15 May 2003


Pro-choice does not equal progressive....

It turns out that pro-choice Democratic women elected with bundles of checks from thousands of contributors to Emily's List, the high-profile feminist national PAC, have been voting less-than-progressively on non-Choice issues.
...In the 107th Congress, for example, Dianne Feinstein (CA) and Hillary Clinton (NY) voted against bankruptcy protection for the poor. Who knew? Emily's List also helped finance the election of Senator Debbie Stabenow (MI) so that she could vote against food safety and for the nuclear industry; for Senators Patty Murray and Maria Cantwell, both from Washington State, who cast numerous votes for Fast Track and nuclear subsidies as did now-former Senator Jean Carnahan (MO) who also voted to open ANWR for oil drilling.

The votes of several women who were first elected with the support of Emily's List should put them in good standing with the Republican right. Once in Congress, Blanche Lincoln (AR) and Mary Landrieu (LA) were 'delisted' for violating their agreement with Emily's List and casting ballots against abortion choice. A glance at their voting records, however, gives ample evidence that their support from a "liberal" and "progressive" PAC, as founder and president Ellen Malcolm describes Emily's List, was always questionable.

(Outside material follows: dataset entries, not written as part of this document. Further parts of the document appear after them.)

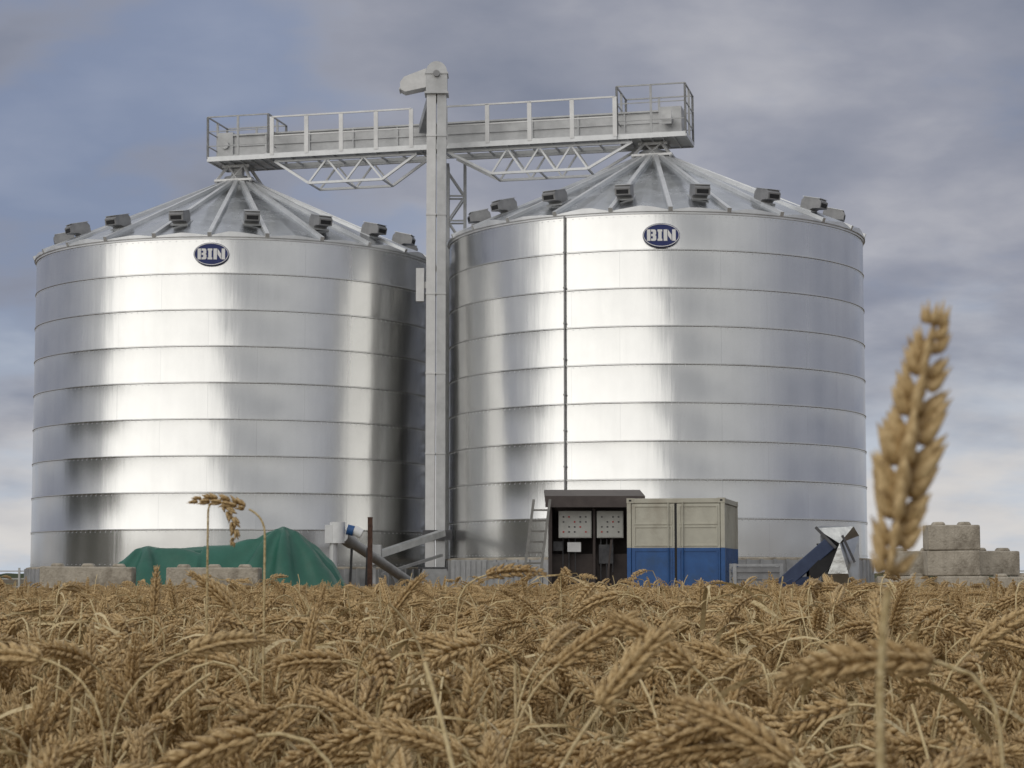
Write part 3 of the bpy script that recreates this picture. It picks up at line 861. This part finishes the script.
for i, bd in enumerate(LOB):
    st_, er_ = plant(200+i, bd, hi=False, fat=1.15, earL=0.088, neck=0.08, leaf=(1 if i in (5, 7) else 0), nsp=(0 if i == 7 else 20))
    o = bpy.data.objects.new('v%02d_far' % (NH+i), join(st_, er_, 'wheat_far', False)); src.objects.link(o)
    lo_top.append(max(v[2] for v in (er_.v or st_.v)))
NL = len(LOB)
CAMZ = 1.0
rng = random.Random(42)
HT = [(1.0, 0.82), (1.8, 0.845), (2.7, 0.885), (4.0, 0.91), (6.5, 0.915), (11, 0.90), (20, 0.845), (42, 0.75)]
def canopy(x, y):
    for (a, va), (b_, vb) in zip(HT, HT[1:]):
        if y <= b_: h = va+(vb-va)*(y-a)/(b_-a); break
    return h - 0.005 + 0.022*math.sin(x*0.9+1.3)*math.cos(y*0.5) + 0.018*math.sin(x*2.3+y*1.1)
near = []
pts, rots, scls, vars_ = [], [], [], []
def scatter(y0, y1, dens, near_lod, marg):
    n = 0
    hw0, hw1 = 0.25*y0+marg, 0.25*y1+marg
    cnt = int((hw0+hw1)*(y1-y0)*dens)
    while n < cnt:
        y = rng.uniform(y0, y1); x = rng.uniform(-hw1, hw1)
        if abs(x) > 0.25*y+marg: continue
        n += 1
        if near_lod:
            vi = rng.randrange(NH) if rng.random() < 0.8 else rng.randrange(NHE); tz = stemsM[vi][2]
        else:
            vi = NH+rng.randrange(NL); tz = lo_top[vi-NH]
        sg = 0.066 if y < 8 else 0.05
        h = canopy(x, y) - abs(rng.gauss(0, sg))*1.15 + 0.03
        q = rng.random()
        if q < (0.07 if y < 7 else 0.08): h += rng.uniform(0.015, 0.05) + (rng.uniform(0, 0.06) if y > 4 else 0)
        if y < 2.2: h = min(h, 1.0-0.09*y+0.03)
        sc = h/tz
        rot = (D2R(rng.gauss(0, 7)), D2R(rng.gauss(0, 7)), rng.uniform(0, 6.2832))
        if near_lod: near.append((y, x, rot, sc, vi, h))
        else: pts.append((x, y, 0)); rots.append(rot); scls.append(sc); vars_.append(vi)
scatter(1.25, 7.0, 320, True, 0.7)
scatter(7.0, 15, 200, False, 1.2)
scatter(15, 40, 90, False, 2.5)
def score(q):
    y, x, rot, sc, vi, h = q
    vis = abs(x) < 0.24*y and (1-h)/y < 0.086 and vi < NHE
    return y - 25*(h-canopy(x, y)) + (0 if vis else 50)
near.sort(key=score)
WG = 'wheat plants in the field'
def wheat_obj(x, y, rot, sc, sm, em, label='ripe golden wheat plant with nodding ear in the field'):
    o = top('wheat_plant', label, 'wheat', (x, y, 0), rot, sm, WG); o.scale = (sc, sc, sc)
    e = bpy.data.objects.new('ear', em); COL.objects.link(e); e.parent = o
    return o
for (y, x, rot, sc, vi, h) in near[:275]:
    wheat_obj(x, y, rot, sc, stemsM[vi][0], stemsM[vi][1])
for (y, x, rot, sc, vi, h) in near[275:]:
    pts.append((x, y, 0)); rots.append(rot); scls.append(sc); vars_.append(vi)

def special(x, y, topz, yaw, bend, label, hgt=None, earL=0.09, fat=1.2, lean=3, seed=1, roll=None, neck=0.14, tilt=(0,0), extra=8, **kw):
    hgt = hgt or topz
    st_, er_ = plant(seed, bend, hgt=hgt, earL=earL, fat=fat, lean=lean, roll=roll, neck=neck, extra=extra, **kw)
    tz = max(v[2] for v in er_.v)
    sm = st_.mesh('wheat_plant', [M['straw']]); em = er_.mesh('ear', [M['ear']])
    for q in (sm, em): q.polygons.foreach_set('use_smooth', [True]*len(q.polygons))
    o = wheat_obj(x, y, (D2R(tilt[0]), D2R(tilt[1]), D2R(yaw)), 1, sm, em, label)
    o.scale = (1, 1, topz/tz) if abs(topz/tz-1) < 0.06 else (topz/tz,)*3
    return o
st_, er_ = plant(900, 11, hgt=0.998, earL=0.114, fat=1.42, lean=-0.05, roll=D2R(64), neck=0.06, leaf=-1, nsp=30, Lk=0.92, stemr=1.25, awnk=0.7, openk=1.08, slim=0.95, fan=0.5, taper=0.4, basek=0.35)
sm = st_.mesh('wheat_plant', [M['straw']]); em = er_.mesh('ear', [M['ear']])
for q in (sm, em): q.polygons.foreach_set('use_smooth', [True]*len(q.polygons))
wheat_obj(0.1370, 0.785, (0, 0, 0), 1, sm, em, 'tall wheat ear standing upright above the rest of crop')
L0 = 'tall wheat plant with drooping ear above the crop'
special(-0.306, 2.60, 1.103, 180, 84, 'wheat plant with ear arching over above the crop', seed=11, neck=0.05, roll=1.2, fat=0.95, earL=0.078, lean=0, extra=22, awnk=0.6)
special(-0.384, 2.66, 1.092, 0, 176, 'wheat plant with ear hanging straight down on its stem', seed=12, neck=0.035, roll=1.2, fat=0.85, earL=0.062, lean=0, extra=40, awnk=0.6, nsp=16)
special(-0.33, 3.2, 1.01, 200, 50, L0, seed=14); special(-0.26, 3.3, 1.01, 10, 40, L0, seed=15)
special(-0.13, 3.1, 1.02, 0, 95, L0, seed=16, neck=0.08); special(-0.57, 3.3, 1.02, 90, 15, L0, seed=17)
special(0.335, 1.25, 0.965, 185, 105, L0, seed=18, fat=1.3, neck=0.07, earL=0.1); special(0.215, 1.18, 0.935, -10, 60, L0, seed=19, fat=1.3, neck=0.07, earL=0.1)
special(0.27, 1.30, 0.925, 160, 70, L0, seed=22)
special(-0.165, 1.45, 0.975, 10, 42, L0, seed=20, lean=12)
special(-0.33, 1.9, 0.94, 150, 100, L0, seed=21); special(-0.42, 2.0, 0.95, 30, 90, L0, seed=23)
special(0.45, 2.4, 0.985, 100, 30, L0, seed=24); special(-0.02, 2.3, 0.95, 60, 75, L0, seed=25)
for (yy, xx, rt) in ((2.0, -0.30, 20), (1.7, -0.10, -25), (2.3, 0.28, 12), (1.9, 0.42, -14), (1.6, 0.30, 22)):
    special(xx, yy, 0.97, 0 if rt > 0 else 180, 60, 'leaning wheat plant with curved ear', seed=int(yy*100), lean=abs(rt), neck=0.08)

me = bpy.data.meshes.new('wheat_crop'); me.from_pydata(pts, [], [])
a = me.attributes.new('rot', 'FLOAT_VECTOR', 'POINT'); a.data.foreach_set('vector', np.array(rots, dtype=np.float32).ravel())
a = me.attributes.new('scl', 'FLOAT', 'POINT'); a.data.foreach_set('value', np.array(scls, dtype=np.float32))
a = me.attributes.new('variant', 'INT', 'POINT'); a.data.foreach_set('value', np.array(vars_, dtype=np.int32))
wo = put('wheat_crop', me); wo['kind'] = 'stuff'; wo['label'] = 'dense ripe golden wheat crop filling the field'; wo['category'] = 'wheat'
ng = bpy.data.node_groups.new('wheat', 'GeometryNodeTree')
ng.interface.new_socket('Geometry', in_out='INPUT', socket_type='NodeSocketGeometry')
ng.interface.new_socket('Geometry', in_out='OUTPUT', socket_type='NodeSocketGeometry')
gi = ng.nodes.new('NodeGroupInput'); gout = ng.nodes.new('NodeGroupOutput')
ip = ng.nodes.new('GeometryNodeInstanceOnPoints')
ci = ng.nodes.new('GeometryNodeCollectionInfo'); ci.inputs['Collection'].default_value = src
ci.inputs['Separate Children'].default_value = True; ci.inputs['Reset Children'].default_value = True
def na(name, dt):
    n = ng.nodes.new('GeometryNodeInputNamedAttribute'); n.data_type = dt; n.inputs['Name'].default_value = name
    return [s_ for s_ in n.outputs if s_.enabled and s_.name == 'Attribute'][0]
ng.links.new(gi.outputs[0], ip.inputs['Points']); ng.links.new(ci.outputs[0], ip.inputs['Instance'])
ip.inputs['Pick Instance'].default_value = True
ng.links.new(na('variant', 'INT'), ip.inputs['Instance Index'])
e2r = ng.nodes.new('FunctionNodeEulerToRotation')
ng.links.new(na('rot', 'FLOAT_VECTOR'), e2r.inputs[0]); ng.links.new(e2r.outputs[0], ip.inputs['Rotation'])
ng.links.new(na('scl', 'FLOAT'), ip.inputs['Scale'])
ng.links.new(ip.outputs[0], gout.inputs[0])
md = wo.modifiers.new('wheat', 'NODES'); md.node_group = ng

# ------------------------------------------------------------------ light
SE, SA = 26.0, 215.0
sv = Vector((math.sin(D2R(SA))*math.cos(D2R(SE)), math.cos(D2R(SA))*math.cos(D2R(SE)), math.sin(D2R(SE))))
sun = bpy.data.lights.new('sun', 'SUN'); sun.energy = 1.1; sun.angle = D2R(70); sun.color = (1.0, 0.96, 0.89)
so = bpy.data.objects.new('sun', sun); COL.objects.link(so); so.rotation_euler = (-sv).to_track_quat('-Z', 'Y').to_euler(); so.location = (-20, -20, 40)

wd = bpy.data.worlds.new('World'); scene.world = wd; wd.use_nodes = True
nt = wd.node_tree
for n in list(nt.nodes): nt.nodes.remove(n)
out = nt.nodes.new('ShaderNodeOutputWorld'); bg = nt.nodes.new('ShaderNodeBackground'); nt.links.new(bg.outputs[0], out.inputs[0])
bg.inputs['Strength'].default_value = 0.1
sky = nt.nodes.new('ShaderNodeTexSky'); sky.sky_type = 'NISHITA'; sky.sun_disc = False
sky.sun_elevation = D2R(SE); sky.sun_rotation = D2R(SA)
tc = nt.nodes.new('ShaderNodeTexCoord'); sep = nt.nodes.new('ShaderNodeSeparateXYZ'); nt.links.new(tc.outputs['Generated'], sep.inputs[0])
def mth(op, *a):
    q = nt.nodes.new('ShaderNodeMath'); q.operation = op
    for i, x in enumerate(a):
        if isinstance(x, (int, float)): q.inputs[i].default_value = x
        else: nt.links.new(x, q.inputs[i])
    return q.outputs[0]
def mrange(v, a, b, c=0, d=1):
    q = nt.nodes.new('ShaderNodeMapRange'); q.interpolation_type = 'SMOOTHSTEP'
    nt.links.new(v, q.inputs[0]); q.inputs[1].default_value = a; q.inputs[2].default_value = b; q.inputs[3].default_value = c; q.inputs[4].default_value = d
    return q.outputs[0]
def mix(f, a, b, mode='MIX'):
    q = nt.nodes.new('ShaderNodeMix'); q.data_type = 'RGBA'; q.blend_type = mode
    if isinstance(f, (int, float)): q.inputs[0].default_value = f
    else: nt.links.new(f, q.inputs[0])
    for i, x in ((6, a), (7, b)):
        if isinstance(x, tuple): q.inputs[i].default_value = (*x, 1)
        else: nt.links.new(x, q.inputs[i])
    return q.outputs[2]
def dirdot(az, el):
    dt = nt.nodes.new('ShaderNodeVectorMath'); dt.operation = 'DOT_PRODUCT'
    nt.links.new(tc.outputs['Generated'], dt.inputs[0])
    dt.inputs[1].default_value = (math.sin(D2R(az))*math.cos(D2R(el)), math.cos(D2R(az))*math.cos(D2R(el)), math.sin(D2R(el)))
    return dt.outputs['Value']
zc = mth('ADD', mth('MAXIMUM', sep.outputs[2], 0.0), 0.28)
cv = nt.nodes.new('ShaderNodeCombineXYZ')
nt.links.new(mth('DIVIDE', sep.outputs[0], zc), cv.inputs[0]); nt.links.new(mth('DIVIDE', sep.outputs[1], zc), cv.inputs[1])
def noise(sc, det, rough, off, dist=0.0):
    mp = nt.nodes.new('ShaderNodeMapping'); mp.inputs['Location'].default_value = off; nt.links.new(cv.outputs[0], mp.inputs[0])
    q = nt.nodes.new('ShaderNodeTexNoise'); q.inputs['Scale'].default_value = sc; q.inputs['Detail'].default_value = det
    q.inputs['Roughness'].default_value = rough; q.inputs['Distortion'].default_value = dist
    nt.links.new(mp.outputs[0], q.inputs['Vector']); return q.outputs[0]
n1 = noise(4.0, 9, 0.50, (5.4, 2.9, 0), 0.05); n2 = noise(2.6, 6, 0.55, (9.2, 4.0, 2), 0.1); n3 = noise(0.45, 4, 0.5, (1, 8, 5))
cl = ramp(nt, n1, [(0.30, (0.205, 0.228, 0.295)), (0.50, (0.285, 0.300, 0.360)), (0.70, (0.42, 0.425, 0.465))])
clv = nt.nodes.new('ShaderNodeVectorMath'); clv.operation = 'SCALE'; clv.inputs['Scale'].default_value = 10.6; nt.links.new(cl, clv.inputs[0]); cl = clv.outputs[0]
blue = mix(0.15, (1.5, 2.1, 3.7), sky.outputs[0])
bm_ = mth('ADD', dirdot(-13, 10.5), mth('MULTIPLY_ADD', n1, 0.09, -0.045))
bmask = mrange(bm_, 0.986, 1.002, 0, 0.6)
bmask = mth('MAXIMUM', bmask, mrange(n2, 0.56, 0.70, 0, 0.45))
c1 = mix(bmask, cl, blue)
hz = mth('ADD', sep.outputs[2], mth('MULTIPLY_ADD', n1, -0.17, 0.085))
hcol = mix(mrange(n2, 0.40, 0.60), (6.9, 6.7, 6.5), (5.4, 5.9, 6.6))
c2 = mix(mrange(hz, 0.0, 0.15, 0.95, 0.0), c1, hcol)
c2 = mix(mrange(sep.outputs[2], 0.32, 0.7), c2, (5.4, 5.5, 5.8))
gl = mrange(dirdot(196, 14), -0.1, 0.95)
glow = mix(mrange(n3, 0.40, 0.56), (4.4, 4.5, 4.7), (7.6, 7.6, 7.5))
c3 = mix(gl, c2, glow)
nt.links.new(c3, bg.inputs['Color'])

# ------------------------------------------------------------------ camera
cam = bpy.data.cameras.new('camera'); co = bpy.data.objects.new('camera', cam); COL.objects.link(co)
cam.sensor_width = 36; cam.lens = 2100/1024*36; cam.clip_start = 0.05; cam.clip_end = 9000
co.location = (0, 0, CAMZ); co.rotation_euler = (D2R(90+5.22), 0, 0)
cam.dof.use_dof = True; cam.dof.focus_distance = 12; cam.dof.aperture_fstop = 30
scene.camera = co
scene.view_settings.view_transform = 'Standard'; scene.view_settings.look = 'None'; scene.view_settings.exposure = 0
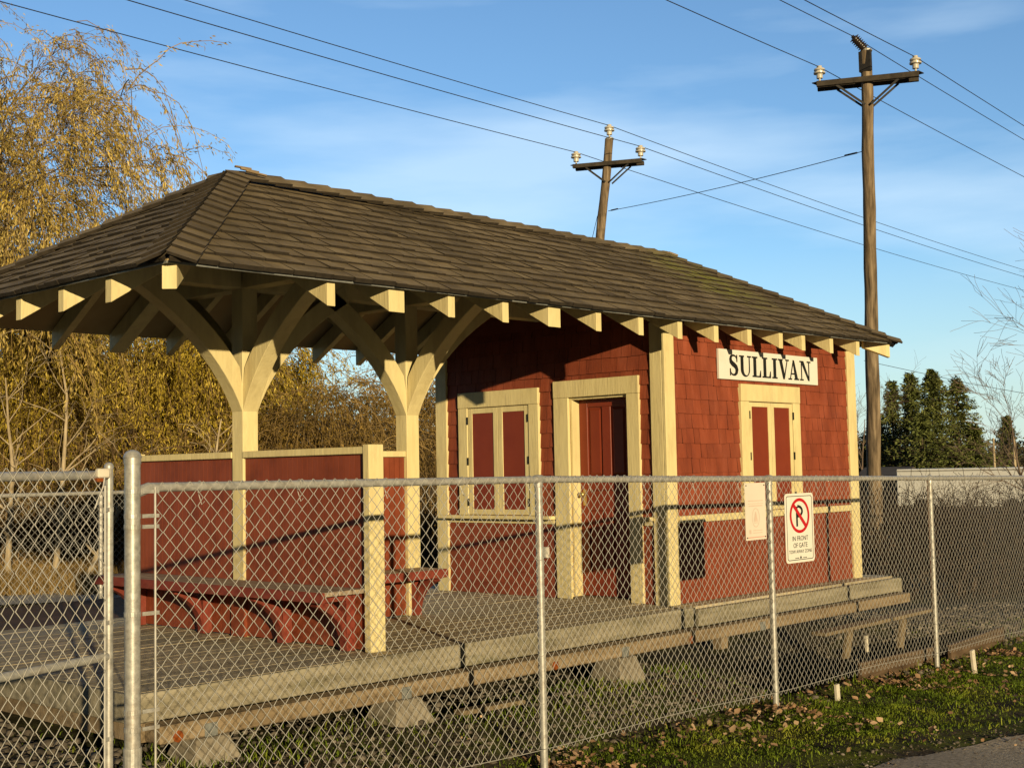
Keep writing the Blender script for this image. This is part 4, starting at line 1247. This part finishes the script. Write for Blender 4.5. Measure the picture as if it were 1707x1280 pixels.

Mary Landrieu, who bragged during the 2002 election cycle that she voted with President Bush 74% of the time, cast votes against food and workplace safety, against fuel economy standards, and in favor of the John Ashcroft confirmation and federal subsidies for nuclear power. Blanche Lincoln voted against campaign finance reform, against food and workplace safety, against consumer bankruptcy protection, against fuel economy standards, but for nuclear power and Fast Track. By the next election each had a well established name in her state, and voters returned both of these women to Washington without the support of the PAC that had helped place them in Congress to begin with.
According to this piece on Common Dreams, it seems that Emily's List does not track any aspect of candidates' agendas beyond reproductive rights, and therefore sometimes ends up endorsing the less progressive candidate in a race merely because she is a female.

As a one-time contributor to Emily's List, I am dismayed.